EUROPE: For Women, East Is Backward East

  • by Pavol Stracansky (warsaw)
  • Inter Press Service

Women's rights organisations in Eastern Europe say they are struggling to overcome centuries-old gender stereotypes.

Their experience is backed by the World Economic Forum (WEF) annual Gender Gap report released last week. Of the top 15 countries among 134 surveyed, ten where the gender gap was lowest were in Western Europe.

The highest Eastern European state, Latvia, was in 18th place. The majority of Eastern European countries did not make the first third of the list. Few had improved their rankings since 2009.

That report came just a week after a survey in Hungary by the Mercer polling group showed that women in managerial positions were paid on average 30 percent less than men doing the same work.

And it came as a coalition of Czech women's rights groups attacked the country's government at the UN Committee on the Elimination of Discrimination Against Women in Geneva over its failure to address key women's rights issues.

Women's rights activists in the region say gender inequality and discrimination is worse in Eastern Europe than in the West, and put this down partly to a regional history of centuries of patriarchal societies up until communism where, despite regime propaganda to the contrary, women continued to be discriminated against.

But even after the end of communism, the situation has not improved as swiftly as in the West, many say.

'A general notion of gender stereotypes exists which has become embedded through history and is being repeated today,' Vilana Pilinkaite, project manager at the Centre for Equality Advancement (CEA) in Vilnius, Lithuania, told IPS. 'It is rooted in ideas of 19th century nationalism where the discourse was that a woman's role was just to be a mother and produce and raise a good patriotic child. This remains to an extent today.'

The situation is the same in other neighbouring states.

'Poland is a traditional society with a stereotypical division of roles. Many people, especially in smaller cities and villages, would support the view that women should act as mothers and wives and men should be 'heads of the family',' Malgorzata Tarasiewicz, director at the women's rights group Network of East-West Women in Poland told IPS.

Politicians face criticism for not promoting women's rights, and setting a poor example in female representation in their own governments and parliaments.

There was outrage among women's rights activists following parliamentary elections in the Czech Republic earlier this year when a new cabinet was formed which did not include a single female minister. In the Slovak parliament women make up just 15 percent of the MPs. The figure in Romania and Hungary is 11 percent.

In some parts of Eastern Europe the Church is blamed for stifling progress on women's rights. In strongly Catholic Slovakia there have been repeated attempts by the governing coalition Christian Democrat party to introduce legislation which would severely limit access to abortion.

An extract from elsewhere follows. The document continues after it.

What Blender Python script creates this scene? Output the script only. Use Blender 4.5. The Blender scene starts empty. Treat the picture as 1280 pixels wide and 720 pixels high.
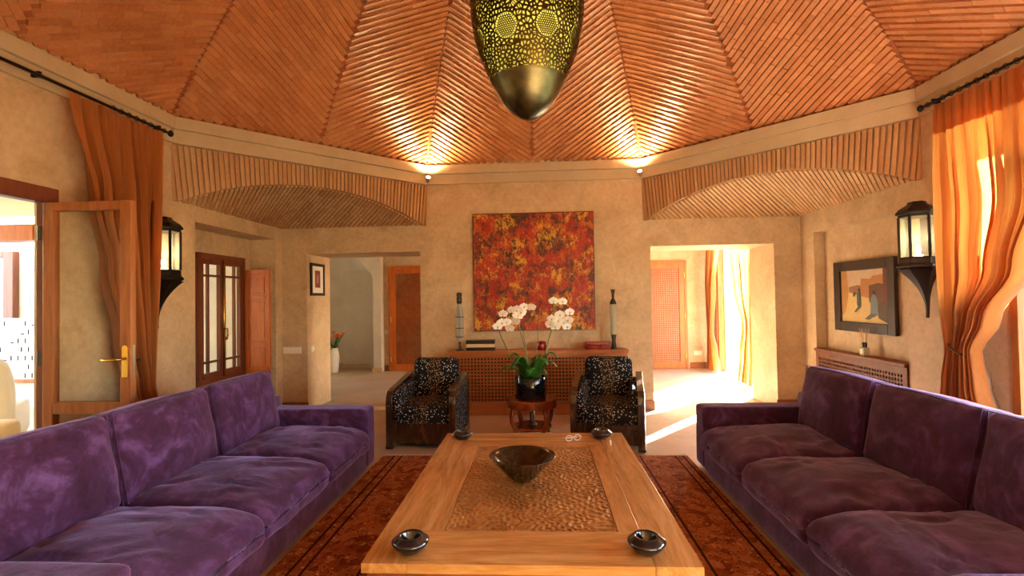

Last month in Lithuania, where the current conservative government is seen to be closely linked to the Catholic Church, the health ministry says it has drawn up legislative amendments which would allow doctors to refuse to carry out abortions on moral grounds. The move reportedly came after talks with the Vatican.

'This is a signal that this is the first step towards banning abortion,' Pilinkaite told IPS.

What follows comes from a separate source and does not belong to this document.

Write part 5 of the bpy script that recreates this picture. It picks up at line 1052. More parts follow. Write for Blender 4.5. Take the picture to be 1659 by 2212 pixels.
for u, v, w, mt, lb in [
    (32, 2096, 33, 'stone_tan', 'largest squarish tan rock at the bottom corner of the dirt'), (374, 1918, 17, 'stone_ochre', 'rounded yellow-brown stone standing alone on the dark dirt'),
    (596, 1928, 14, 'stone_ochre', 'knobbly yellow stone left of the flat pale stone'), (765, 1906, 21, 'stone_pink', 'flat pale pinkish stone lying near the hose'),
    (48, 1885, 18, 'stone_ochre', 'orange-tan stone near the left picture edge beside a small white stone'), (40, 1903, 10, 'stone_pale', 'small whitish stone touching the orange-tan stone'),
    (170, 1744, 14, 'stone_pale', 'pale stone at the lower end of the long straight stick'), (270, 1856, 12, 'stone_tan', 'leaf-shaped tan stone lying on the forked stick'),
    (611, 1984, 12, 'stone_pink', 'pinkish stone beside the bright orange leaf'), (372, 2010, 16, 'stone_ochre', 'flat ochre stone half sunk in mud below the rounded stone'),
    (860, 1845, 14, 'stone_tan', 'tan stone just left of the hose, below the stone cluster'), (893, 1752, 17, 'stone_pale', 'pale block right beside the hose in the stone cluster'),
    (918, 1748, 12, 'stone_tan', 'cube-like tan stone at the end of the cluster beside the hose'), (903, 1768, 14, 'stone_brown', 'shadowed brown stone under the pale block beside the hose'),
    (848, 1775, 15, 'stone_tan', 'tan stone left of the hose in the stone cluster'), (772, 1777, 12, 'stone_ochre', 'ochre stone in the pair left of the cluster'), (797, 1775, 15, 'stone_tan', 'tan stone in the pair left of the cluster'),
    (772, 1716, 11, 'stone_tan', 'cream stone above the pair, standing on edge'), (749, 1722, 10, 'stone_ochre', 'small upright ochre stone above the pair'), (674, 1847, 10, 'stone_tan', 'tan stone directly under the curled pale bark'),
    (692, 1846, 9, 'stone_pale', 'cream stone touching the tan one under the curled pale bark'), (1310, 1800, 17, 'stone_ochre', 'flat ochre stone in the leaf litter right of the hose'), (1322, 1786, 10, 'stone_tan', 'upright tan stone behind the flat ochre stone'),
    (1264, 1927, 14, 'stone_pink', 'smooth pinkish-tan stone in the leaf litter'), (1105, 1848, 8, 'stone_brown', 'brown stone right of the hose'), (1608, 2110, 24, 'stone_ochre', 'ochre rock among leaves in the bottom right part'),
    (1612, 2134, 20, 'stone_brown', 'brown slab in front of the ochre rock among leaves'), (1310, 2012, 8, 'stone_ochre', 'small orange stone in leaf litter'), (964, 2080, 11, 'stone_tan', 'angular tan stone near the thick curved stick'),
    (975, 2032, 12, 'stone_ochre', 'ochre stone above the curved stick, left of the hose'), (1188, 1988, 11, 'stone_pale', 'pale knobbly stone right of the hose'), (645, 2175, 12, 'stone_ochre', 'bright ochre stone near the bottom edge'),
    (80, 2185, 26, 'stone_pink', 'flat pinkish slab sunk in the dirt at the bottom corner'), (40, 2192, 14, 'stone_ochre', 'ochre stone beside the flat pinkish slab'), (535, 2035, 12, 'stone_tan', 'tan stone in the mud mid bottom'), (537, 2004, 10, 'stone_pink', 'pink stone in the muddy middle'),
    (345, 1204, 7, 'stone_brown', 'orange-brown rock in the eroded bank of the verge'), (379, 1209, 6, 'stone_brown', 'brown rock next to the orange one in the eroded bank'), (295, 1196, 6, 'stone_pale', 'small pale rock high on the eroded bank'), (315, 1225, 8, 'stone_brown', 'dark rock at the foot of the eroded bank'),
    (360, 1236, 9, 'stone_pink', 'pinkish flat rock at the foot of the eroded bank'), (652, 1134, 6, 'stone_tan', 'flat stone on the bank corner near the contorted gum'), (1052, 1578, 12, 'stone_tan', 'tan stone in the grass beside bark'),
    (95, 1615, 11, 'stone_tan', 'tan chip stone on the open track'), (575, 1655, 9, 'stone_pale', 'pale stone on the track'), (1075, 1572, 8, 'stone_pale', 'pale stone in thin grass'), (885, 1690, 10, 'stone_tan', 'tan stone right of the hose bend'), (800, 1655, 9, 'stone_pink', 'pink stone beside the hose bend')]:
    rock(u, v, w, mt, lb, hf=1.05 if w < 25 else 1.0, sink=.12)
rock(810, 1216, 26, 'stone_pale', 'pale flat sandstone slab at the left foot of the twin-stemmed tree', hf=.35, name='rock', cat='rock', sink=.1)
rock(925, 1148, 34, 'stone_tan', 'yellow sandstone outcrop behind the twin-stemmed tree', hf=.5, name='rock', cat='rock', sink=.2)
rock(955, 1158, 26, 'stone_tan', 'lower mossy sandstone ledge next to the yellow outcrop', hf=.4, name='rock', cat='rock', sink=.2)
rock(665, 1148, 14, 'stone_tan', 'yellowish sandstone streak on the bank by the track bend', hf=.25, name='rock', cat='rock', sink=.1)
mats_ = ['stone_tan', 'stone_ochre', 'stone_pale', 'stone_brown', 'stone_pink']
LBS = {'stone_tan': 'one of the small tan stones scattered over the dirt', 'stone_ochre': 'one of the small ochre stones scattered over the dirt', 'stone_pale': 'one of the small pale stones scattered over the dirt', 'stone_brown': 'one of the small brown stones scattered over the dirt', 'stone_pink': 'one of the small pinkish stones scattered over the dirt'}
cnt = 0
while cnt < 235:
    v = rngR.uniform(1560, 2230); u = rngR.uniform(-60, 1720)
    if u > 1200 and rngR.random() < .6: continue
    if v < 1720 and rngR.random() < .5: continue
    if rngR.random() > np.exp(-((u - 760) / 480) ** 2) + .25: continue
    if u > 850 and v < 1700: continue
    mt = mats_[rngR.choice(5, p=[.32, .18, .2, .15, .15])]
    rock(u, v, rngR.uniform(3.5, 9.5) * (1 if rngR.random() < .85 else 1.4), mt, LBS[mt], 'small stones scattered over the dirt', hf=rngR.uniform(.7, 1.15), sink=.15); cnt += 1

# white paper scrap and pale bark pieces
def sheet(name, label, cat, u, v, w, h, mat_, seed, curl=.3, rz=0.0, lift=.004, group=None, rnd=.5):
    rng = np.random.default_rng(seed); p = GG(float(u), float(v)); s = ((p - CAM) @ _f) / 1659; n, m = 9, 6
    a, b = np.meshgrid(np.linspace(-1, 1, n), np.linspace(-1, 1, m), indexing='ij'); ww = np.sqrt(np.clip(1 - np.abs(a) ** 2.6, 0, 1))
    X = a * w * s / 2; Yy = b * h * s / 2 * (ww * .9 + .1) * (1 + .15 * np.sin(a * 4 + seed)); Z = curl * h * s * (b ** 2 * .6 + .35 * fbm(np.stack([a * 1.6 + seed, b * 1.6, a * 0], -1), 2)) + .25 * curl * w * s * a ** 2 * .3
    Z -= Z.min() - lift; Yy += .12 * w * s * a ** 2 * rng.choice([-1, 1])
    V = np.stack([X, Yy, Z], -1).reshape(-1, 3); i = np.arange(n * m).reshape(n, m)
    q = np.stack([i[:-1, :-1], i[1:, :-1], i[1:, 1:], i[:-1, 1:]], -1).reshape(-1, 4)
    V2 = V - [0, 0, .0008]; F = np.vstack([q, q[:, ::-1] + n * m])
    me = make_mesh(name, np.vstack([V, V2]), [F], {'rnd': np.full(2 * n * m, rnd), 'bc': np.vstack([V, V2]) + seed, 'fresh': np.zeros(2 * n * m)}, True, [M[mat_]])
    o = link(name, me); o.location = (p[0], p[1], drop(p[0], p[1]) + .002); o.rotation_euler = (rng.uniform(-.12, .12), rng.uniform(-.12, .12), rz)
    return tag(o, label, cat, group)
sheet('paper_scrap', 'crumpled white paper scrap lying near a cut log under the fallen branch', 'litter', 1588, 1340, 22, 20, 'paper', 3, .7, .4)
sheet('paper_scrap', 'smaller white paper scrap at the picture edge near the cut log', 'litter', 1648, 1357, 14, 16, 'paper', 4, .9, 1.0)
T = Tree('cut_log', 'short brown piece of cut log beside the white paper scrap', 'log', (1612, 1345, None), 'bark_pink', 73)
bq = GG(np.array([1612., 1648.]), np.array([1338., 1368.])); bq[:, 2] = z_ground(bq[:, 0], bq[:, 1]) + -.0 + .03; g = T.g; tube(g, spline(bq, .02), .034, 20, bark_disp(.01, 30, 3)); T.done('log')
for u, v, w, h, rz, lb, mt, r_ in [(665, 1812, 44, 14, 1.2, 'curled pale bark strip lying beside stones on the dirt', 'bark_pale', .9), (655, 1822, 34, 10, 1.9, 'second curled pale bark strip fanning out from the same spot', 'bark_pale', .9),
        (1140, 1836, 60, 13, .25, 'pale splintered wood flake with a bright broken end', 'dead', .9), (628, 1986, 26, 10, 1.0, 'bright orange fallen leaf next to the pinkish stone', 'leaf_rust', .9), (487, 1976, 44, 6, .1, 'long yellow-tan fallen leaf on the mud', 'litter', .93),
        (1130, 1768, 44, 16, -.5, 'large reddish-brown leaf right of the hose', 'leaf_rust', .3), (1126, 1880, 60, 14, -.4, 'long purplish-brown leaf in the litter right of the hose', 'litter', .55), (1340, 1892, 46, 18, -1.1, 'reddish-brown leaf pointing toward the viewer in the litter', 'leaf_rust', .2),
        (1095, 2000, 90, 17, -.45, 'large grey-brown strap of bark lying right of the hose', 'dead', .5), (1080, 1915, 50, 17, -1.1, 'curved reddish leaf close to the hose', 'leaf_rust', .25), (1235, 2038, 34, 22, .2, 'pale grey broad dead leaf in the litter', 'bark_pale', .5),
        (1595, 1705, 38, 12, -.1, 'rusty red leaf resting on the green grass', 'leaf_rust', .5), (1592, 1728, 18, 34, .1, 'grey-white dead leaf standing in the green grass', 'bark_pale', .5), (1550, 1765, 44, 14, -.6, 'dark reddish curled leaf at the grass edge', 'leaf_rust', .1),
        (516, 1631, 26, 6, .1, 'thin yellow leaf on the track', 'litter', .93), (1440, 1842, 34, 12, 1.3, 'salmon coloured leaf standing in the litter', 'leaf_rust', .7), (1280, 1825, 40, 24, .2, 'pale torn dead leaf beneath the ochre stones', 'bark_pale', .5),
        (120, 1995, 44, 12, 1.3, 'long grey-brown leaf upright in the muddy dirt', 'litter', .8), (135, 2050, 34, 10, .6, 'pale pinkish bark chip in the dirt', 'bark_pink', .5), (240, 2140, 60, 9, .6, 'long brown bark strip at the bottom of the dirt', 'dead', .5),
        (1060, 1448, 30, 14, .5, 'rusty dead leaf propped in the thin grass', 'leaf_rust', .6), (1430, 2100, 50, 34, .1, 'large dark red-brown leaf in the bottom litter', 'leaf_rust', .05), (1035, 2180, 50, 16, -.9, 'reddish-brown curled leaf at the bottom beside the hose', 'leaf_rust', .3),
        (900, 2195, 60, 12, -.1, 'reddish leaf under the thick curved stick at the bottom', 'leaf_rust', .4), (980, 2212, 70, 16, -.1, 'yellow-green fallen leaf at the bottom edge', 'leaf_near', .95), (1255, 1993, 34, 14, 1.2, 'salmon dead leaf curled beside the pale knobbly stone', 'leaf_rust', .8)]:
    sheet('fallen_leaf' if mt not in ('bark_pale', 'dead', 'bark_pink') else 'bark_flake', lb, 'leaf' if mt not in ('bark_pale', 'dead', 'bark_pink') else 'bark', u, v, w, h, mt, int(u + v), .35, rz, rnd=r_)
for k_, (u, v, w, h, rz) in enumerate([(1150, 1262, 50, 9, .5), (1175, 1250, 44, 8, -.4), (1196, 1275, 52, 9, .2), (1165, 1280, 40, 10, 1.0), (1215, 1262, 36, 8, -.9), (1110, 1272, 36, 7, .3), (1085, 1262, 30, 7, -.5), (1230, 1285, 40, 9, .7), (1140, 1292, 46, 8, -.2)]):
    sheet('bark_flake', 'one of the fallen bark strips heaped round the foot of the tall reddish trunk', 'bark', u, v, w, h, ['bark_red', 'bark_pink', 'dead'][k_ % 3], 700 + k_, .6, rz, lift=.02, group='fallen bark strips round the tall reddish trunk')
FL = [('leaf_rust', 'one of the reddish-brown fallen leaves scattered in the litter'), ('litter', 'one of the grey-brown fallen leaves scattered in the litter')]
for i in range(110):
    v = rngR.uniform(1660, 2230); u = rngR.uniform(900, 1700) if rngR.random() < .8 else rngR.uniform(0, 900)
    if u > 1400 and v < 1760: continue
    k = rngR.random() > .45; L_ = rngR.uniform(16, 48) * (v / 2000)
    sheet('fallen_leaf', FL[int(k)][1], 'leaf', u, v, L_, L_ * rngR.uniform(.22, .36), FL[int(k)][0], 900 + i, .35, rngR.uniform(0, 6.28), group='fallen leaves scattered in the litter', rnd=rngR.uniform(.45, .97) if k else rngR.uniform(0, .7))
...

In Poland, which has among the world's strictest abortion laws, the government is widely perceived to be reluctant to engage in any women's rights issues because of the Church.

'The Polish government as well as the Polish president try to be careful with their support for women's rights because of the strong political position of the Catholic Church which has well-known views on women.

'The present Polish government is not supporting women. There is also no adequate support regarding policies and budget for opposing violence against women, to finance women's health issues. And the Polish minister for anti- discrimination is busy on some aspects of discrimination but not on women's issues,' Tarasiewicz said.

One of the most common equality problems among the region remains labour and pay discrimination, according to rights groups.

The EU-wide pay gap between women and men is on average 18 percent, according to official EU figures. But the figure is higher in many Eastern European countries -- jumping to 20 percent in Slovakia and Lithuania, and 25 percent in the Czech Republic. Some independent surveys in selected jobs have shown differences of more than a third.

Gender studies experts also point to vertical labour 'segregation' between men and women where men are usually in senior positions with the highest salaries, and to horizontal segregation where women are in jobs and occupations associated with women and that on average pay less than jobs in sectors where there are more men.

'One of the major problems is that many men don't believe that there is any discrimination at all so they are unwilling to fight to change anything,' Katerina Cervena of the Czech NGO Human Rights League, which led the delegation of Czech women's rights groups to the UN in Geneva last week, told IPS.